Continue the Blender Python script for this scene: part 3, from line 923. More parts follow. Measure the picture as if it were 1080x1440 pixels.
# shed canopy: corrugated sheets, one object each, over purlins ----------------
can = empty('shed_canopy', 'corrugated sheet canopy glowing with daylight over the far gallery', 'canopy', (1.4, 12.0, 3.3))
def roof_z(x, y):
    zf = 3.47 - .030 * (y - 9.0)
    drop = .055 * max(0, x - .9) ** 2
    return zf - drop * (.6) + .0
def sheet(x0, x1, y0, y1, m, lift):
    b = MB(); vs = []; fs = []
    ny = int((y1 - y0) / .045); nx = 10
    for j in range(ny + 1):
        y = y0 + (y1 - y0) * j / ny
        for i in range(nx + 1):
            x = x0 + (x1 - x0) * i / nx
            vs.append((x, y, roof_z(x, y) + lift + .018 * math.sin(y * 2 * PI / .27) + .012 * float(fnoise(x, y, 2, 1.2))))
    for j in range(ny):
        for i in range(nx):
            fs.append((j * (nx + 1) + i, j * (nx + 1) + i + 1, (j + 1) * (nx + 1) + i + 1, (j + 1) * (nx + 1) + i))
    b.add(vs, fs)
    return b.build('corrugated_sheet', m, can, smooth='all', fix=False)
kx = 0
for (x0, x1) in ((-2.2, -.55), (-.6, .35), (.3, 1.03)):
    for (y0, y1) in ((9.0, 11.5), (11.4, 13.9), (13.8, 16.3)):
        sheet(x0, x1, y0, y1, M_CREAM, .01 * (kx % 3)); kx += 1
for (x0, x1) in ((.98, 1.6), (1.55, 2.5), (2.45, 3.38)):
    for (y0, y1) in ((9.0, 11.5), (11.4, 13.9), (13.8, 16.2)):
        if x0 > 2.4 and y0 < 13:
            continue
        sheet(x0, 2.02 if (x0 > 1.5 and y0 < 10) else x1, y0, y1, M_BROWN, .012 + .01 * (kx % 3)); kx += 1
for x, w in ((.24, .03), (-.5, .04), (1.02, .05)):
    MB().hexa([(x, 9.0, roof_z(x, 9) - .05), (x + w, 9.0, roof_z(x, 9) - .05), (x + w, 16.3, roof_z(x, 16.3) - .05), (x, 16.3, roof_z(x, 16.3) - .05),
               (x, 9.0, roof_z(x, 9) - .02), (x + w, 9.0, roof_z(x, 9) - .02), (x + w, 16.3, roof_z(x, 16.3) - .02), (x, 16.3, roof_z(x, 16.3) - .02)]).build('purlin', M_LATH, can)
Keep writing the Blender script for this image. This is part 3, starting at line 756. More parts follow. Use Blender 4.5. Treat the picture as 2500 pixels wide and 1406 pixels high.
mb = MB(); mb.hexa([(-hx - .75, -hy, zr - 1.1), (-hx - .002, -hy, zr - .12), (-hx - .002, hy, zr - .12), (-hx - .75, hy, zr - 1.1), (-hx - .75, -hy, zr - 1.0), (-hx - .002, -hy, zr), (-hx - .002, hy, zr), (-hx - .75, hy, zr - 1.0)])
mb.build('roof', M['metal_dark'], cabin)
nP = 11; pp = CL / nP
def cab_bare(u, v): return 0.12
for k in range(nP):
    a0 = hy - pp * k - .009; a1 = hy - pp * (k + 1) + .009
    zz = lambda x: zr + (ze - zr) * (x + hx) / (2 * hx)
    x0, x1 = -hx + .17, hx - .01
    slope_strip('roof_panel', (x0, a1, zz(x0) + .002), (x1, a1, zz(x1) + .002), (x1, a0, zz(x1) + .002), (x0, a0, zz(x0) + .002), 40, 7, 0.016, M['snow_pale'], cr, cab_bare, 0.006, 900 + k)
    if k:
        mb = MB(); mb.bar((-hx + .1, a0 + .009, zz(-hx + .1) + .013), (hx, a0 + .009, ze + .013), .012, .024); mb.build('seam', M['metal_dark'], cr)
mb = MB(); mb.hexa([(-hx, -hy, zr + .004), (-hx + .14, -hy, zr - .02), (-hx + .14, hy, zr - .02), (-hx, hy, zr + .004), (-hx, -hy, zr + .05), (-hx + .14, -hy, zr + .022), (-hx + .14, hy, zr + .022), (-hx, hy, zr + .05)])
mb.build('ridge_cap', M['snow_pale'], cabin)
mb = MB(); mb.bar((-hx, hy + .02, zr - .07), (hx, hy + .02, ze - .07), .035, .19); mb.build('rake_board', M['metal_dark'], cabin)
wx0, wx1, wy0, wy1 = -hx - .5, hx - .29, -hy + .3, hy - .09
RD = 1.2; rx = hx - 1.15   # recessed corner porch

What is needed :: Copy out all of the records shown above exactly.

Written answer ::
Continue the Blender Python script for this scene: part 3, from line 923. More parts follow. Measure the picture as if it were 1080x1440 pixels.
# shed canopy: corrugated sheets, one object each, over purlins ----------------
can = empty('shed_canopy', 'corrugated sheet canopy glowing with daylight over the far gallery', 'canopy', (1.4, 12.0, 3.3))
def roof_z(x, y):
    zf = 3.47 - .030 * (y - 9.0)
    drop = .055 * max(0, x - .9) ** 2
    return zf - drop * (.6) + .0
def sheet(x0, x1, y0, y1, m, lift):
    b = MB(); vs = []; fs = []
    ny = int((y1 - y0) / .045); nx = 10
    for j in range(ny + 1):
        y = y0 + (y1 - y0) * j / ny
        for i in range(nx + 1):
            x = x0 + (x1 - x0) * i / nx
            vs.append((x, y, roof_z(x, y) + lift + .018 * math.sin(y * 2 * PI / .27) + .012 * float(fnoise(x, y, 2, 1.2))))
    for j in range(ny):
        for i in range(nx):
            fs.append((j * (nx + 1) + i, j * (nx + 1) + i + 1, (j + 1) * (nx + 1) + i + 1, (j + 1) * (nx + 1) + i))
    b.add(vs, fs)
    return b.build('corrugated_sheet', m, can, smooth='all', fix=False)
kx = 0
for (x0, x1) in ((-2.2, -.55), (-.6, .35), (.3, 1.03)):
    for (y0, y1) in ((9.0, 11.5), (11.4, 13.9), (13.8, 16.3)):
        sheet(x0, x1, y0, y1, M_CREAM, .01 * (kx % 3)); kx += 1
for (x0, x1) in ((.98, 1.6), (1.55, 2.5), (2.45, 3.38)):
    for (y0, y1) in ((9.0, 11.5), (11.4, 13.9), (13.8, 16.2)):
        if x0 > 2.4 and y0 < 13:
            continue
        sheet(x0, 2.02 if (x0 > 1.5 and y0 < 10) else x1, y0, y1, M_BROWN, .012 + .01 * (kx % 3)); kx += 1
for x, w in ((.24, .03), (-.5, .04), (1.02, .05)):
    MB().hexa([(x, 9.0, roof_z(x, 9) - .05), (x + w, 9.0, roof_z(x, 9) - .05), (x + w, 16.3, roof_z(x, 16.3) - .05), (x, 16.3, roof_z(x, 16.3) - .05),
               (x, 9.0, roof_z(x, 9) - .02), (x + w, 9.0, roof_z(x, 9) - .02), (x + w, 16.3, roof_z(x, 16.3) - .02), (x, 16.3, roof_z(x, 16.3) - .02)]).build('purlin', M_LATH, can)
Keep writing the Blender script for this image. This is part 3, starting at line 756. More parts follow. Use Blender 4.5. Treat the picture as 2500 pixels wide and 1406 pixels high.
mb = MB(); mb.hexa([(-hx - .75, -hy, zr - 1.1), (-hx - .002, -hy, zr - .12), (-hx - .002, hy, zr - .12), (-hx - .75, hy, zr - 1.1), (-hx - .75, -hy, zr - 1.0), (-hx - .002, -hy, zr), (-hx - .002, hy, zr), (-hx - .75, hy, zr - 1.0)])
mb.build('roof', M['metal_dark'], cabin)
nP = 11; pp = CL / nP
def cab_bare(u, v): return 0.12
for k in range(nP):
    a0 = hy - pp * k - .009; a1 = hy - pp * (k + 1) + .009
    zz = lambda x: zr + (ze - zr) * (x + hx) / (2 * hx)
    x0, x1 = -hx + .17, hx - .01
    slope_strip('roof_panel', (x0, a1, zz(x0) + .002), (x1, a1, zz(x1) + .002), (x1, a0, zz(x1) + .002), (x0, a0, zz(x0) + .002), 40, 7, 0.016, M['snow_pale'], cr, cab_bare, 0.006, 900 + k)
    if k:
        mb = MB(); mb.bar((-hx + .1, a0 + .009, zz(-hx + .1) + .013), (hx, a0 + .009, ze + .013), .012, .024); mb.build('seam', M['metal_dark'], cr)
mb = MB(); mb.hexa([(-hx, -hy, zr + .004), (-hx + .14, -hy, zr - .02), (-hx + .14, hy, zr - .02), (-hx, hy, zr + .004), (-hx, -hy, zr + .05), (-hx + .14, -hy, zr + .022), (-hx + .14, hy, zr + .022), (-hx, hy, zr + .05)])
mb.build('ridge_cap', M['snow_pale'], cabin)
mb = MB(); mb.bar((-hx, hy + .02, zr - .07), (hx, hy + .02, ze - .07), .035, .19); mb.build('rake_board', M['metal_dark'], cabin)
wx0, wx1, wy0, wy1 = -hx - .5, hx - .29, -hy + .3, hy - .09
RD = 1.2; rx = hx - 1.15   # recessed corner porch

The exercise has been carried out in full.